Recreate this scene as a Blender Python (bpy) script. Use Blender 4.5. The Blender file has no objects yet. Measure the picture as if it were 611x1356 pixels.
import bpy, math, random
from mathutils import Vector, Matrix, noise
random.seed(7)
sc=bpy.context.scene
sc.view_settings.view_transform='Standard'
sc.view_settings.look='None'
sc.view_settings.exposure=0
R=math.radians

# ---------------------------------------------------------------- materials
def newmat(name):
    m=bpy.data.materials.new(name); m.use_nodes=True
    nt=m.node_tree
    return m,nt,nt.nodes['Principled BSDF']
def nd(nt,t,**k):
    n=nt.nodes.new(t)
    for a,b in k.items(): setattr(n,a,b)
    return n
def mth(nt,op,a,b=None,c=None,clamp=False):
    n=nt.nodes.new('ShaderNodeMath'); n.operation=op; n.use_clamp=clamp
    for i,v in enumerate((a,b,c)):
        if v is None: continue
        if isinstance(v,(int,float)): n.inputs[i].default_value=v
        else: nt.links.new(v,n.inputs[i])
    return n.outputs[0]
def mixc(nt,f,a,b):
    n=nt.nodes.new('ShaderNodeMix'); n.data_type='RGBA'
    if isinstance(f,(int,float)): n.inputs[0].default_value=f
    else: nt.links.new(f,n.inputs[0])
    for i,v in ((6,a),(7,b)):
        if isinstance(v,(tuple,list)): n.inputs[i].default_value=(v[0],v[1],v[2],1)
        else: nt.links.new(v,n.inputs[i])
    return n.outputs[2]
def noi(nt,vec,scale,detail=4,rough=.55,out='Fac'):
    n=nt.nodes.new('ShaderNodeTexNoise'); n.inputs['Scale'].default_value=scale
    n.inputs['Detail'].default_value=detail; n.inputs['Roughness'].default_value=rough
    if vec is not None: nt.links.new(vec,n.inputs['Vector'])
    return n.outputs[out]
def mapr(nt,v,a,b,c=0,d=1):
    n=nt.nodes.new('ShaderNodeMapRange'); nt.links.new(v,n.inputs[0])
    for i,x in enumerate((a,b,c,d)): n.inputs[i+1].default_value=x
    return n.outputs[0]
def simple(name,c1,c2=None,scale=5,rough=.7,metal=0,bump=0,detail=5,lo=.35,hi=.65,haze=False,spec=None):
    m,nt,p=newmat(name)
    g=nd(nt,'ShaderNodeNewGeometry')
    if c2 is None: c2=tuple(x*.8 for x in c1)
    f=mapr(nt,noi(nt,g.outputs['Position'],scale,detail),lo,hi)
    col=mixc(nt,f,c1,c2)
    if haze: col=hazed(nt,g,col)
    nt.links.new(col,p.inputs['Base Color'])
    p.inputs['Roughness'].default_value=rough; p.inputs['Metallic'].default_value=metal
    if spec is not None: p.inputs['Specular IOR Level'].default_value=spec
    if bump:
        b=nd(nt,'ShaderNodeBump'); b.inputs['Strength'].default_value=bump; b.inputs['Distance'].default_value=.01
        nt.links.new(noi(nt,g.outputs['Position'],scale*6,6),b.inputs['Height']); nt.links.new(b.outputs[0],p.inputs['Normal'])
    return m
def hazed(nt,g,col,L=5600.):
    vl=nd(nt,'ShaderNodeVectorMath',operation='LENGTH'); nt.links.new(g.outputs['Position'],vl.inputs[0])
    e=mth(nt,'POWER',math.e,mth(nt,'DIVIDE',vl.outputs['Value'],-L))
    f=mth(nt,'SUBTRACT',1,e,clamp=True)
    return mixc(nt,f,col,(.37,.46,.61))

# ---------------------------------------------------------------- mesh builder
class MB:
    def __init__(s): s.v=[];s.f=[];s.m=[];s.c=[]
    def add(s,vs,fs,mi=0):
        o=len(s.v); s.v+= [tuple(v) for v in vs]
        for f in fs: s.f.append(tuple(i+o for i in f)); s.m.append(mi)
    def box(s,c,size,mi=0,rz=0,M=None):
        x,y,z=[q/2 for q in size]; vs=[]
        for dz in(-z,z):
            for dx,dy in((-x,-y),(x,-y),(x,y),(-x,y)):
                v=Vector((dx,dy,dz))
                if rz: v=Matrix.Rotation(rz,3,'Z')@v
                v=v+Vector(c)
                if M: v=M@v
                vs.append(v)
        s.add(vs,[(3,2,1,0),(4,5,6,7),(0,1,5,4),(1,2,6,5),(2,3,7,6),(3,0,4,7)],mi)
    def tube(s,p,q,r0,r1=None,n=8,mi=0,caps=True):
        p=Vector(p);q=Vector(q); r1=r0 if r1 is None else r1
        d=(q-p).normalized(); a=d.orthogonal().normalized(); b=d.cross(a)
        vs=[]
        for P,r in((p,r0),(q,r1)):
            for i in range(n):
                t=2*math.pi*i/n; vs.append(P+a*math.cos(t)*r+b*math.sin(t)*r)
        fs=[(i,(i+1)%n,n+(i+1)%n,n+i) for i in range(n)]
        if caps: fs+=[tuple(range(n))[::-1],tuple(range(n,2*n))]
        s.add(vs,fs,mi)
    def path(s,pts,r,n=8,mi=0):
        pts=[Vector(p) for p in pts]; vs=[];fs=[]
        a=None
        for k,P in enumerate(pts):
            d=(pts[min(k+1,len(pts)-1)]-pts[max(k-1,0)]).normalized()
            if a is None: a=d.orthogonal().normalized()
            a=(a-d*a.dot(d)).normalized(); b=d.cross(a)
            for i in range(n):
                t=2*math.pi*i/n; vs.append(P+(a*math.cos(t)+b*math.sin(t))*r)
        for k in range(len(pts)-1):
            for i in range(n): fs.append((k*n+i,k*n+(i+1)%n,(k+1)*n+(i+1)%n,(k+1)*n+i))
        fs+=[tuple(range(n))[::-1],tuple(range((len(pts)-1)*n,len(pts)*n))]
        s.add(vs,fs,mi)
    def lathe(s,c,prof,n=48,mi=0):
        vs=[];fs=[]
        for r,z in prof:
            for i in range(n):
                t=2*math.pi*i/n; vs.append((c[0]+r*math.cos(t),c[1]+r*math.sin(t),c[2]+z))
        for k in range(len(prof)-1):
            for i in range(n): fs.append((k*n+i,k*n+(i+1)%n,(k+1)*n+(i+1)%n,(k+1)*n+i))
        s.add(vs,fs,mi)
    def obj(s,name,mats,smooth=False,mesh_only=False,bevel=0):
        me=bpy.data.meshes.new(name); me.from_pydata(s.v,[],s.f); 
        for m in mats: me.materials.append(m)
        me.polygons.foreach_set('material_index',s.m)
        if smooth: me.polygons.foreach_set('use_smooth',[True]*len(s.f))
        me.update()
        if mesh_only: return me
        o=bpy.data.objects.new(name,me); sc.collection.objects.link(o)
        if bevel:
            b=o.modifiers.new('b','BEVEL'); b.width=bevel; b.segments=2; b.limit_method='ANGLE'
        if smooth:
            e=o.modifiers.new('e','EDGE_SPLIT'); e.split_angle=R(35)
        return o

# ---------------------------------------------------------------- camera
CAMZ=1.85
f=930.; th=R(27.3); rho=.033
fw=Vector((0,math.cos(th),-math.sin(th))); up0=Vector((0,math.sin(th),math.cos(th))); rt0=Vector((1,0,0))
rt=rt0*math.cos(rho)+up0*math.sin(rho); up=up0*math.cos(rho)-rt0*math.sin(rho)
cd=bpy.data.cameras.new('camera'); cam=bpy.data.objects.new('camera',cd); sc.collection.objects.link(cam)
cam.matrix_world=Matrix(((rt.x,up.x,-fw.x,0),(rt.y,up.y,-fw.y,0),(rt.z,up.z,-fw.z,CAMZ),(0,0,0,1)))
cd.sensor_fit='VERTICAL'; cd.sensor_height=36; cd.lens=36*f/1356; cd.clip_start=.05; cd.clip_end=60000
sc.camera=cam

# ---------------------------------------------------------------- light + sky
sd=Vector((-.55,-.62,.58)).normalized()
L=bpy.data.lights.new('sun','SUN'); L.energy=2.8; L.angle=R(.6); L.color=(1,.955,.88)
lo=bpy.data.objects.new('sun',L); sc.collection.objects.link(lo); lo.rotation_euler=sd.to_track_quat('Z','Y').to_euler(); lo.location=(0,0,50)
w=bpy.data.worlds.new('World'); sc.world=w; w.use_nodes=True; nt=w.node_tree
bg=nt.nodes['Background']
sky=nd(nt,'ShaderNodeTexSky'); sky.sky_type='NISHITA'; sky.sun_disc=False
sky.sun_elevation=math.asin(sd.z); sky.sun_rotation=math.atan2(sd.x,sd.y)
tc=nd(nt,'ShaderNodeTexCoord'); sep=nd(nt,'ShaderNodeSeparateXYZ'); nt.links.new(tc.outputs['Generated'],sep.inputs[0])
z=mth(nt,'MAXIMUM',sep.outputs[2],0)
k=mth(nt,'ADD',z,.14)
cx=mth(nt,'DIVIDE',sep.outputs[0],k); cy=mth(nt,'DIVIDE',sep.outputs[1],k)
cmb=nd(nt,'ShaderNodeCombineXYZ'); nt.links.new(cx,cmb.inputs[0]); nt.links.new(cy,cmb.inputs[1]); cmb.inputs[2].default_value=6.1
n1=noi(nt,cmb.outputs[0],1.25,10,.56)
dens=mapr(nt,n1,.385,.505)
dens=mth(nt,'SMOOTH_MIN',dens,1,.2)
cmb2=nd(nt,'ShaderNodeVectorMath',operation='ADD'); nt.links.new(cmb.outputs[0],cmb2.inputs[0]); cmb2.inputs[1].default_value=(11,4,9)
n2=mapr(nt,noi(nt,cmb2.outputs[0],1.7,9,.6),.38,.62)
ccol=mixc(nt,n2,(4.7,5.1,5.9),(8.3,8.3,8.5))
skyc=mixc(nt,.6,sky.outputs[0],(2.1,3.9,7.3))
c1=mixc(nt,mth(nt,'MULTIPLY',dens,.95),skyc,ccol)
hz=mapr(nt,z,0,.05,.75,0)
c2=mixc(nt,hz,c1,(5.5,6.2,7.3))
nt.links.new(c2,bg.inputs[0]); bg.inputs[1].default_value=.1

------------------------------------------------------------

Print, please, the lines above from the very first through the one that holds "R=math.radians", both included, word for word and with nothing else.

Recreate this scene as a Blender Python (bpy) script. Use Blender 4.5. The Blender file has no objects yet. Measure the picture as if it were 611x1356 pixels.
import bpy, math, random
from mathutils import Vector, Matrix, noise
random.seed(7)
sc=bpy.context.scene
sc.view_settings.view_transform='Standard'
sc.view_settings.look='None'
sc.view_settings.exposure=0
R=math.radians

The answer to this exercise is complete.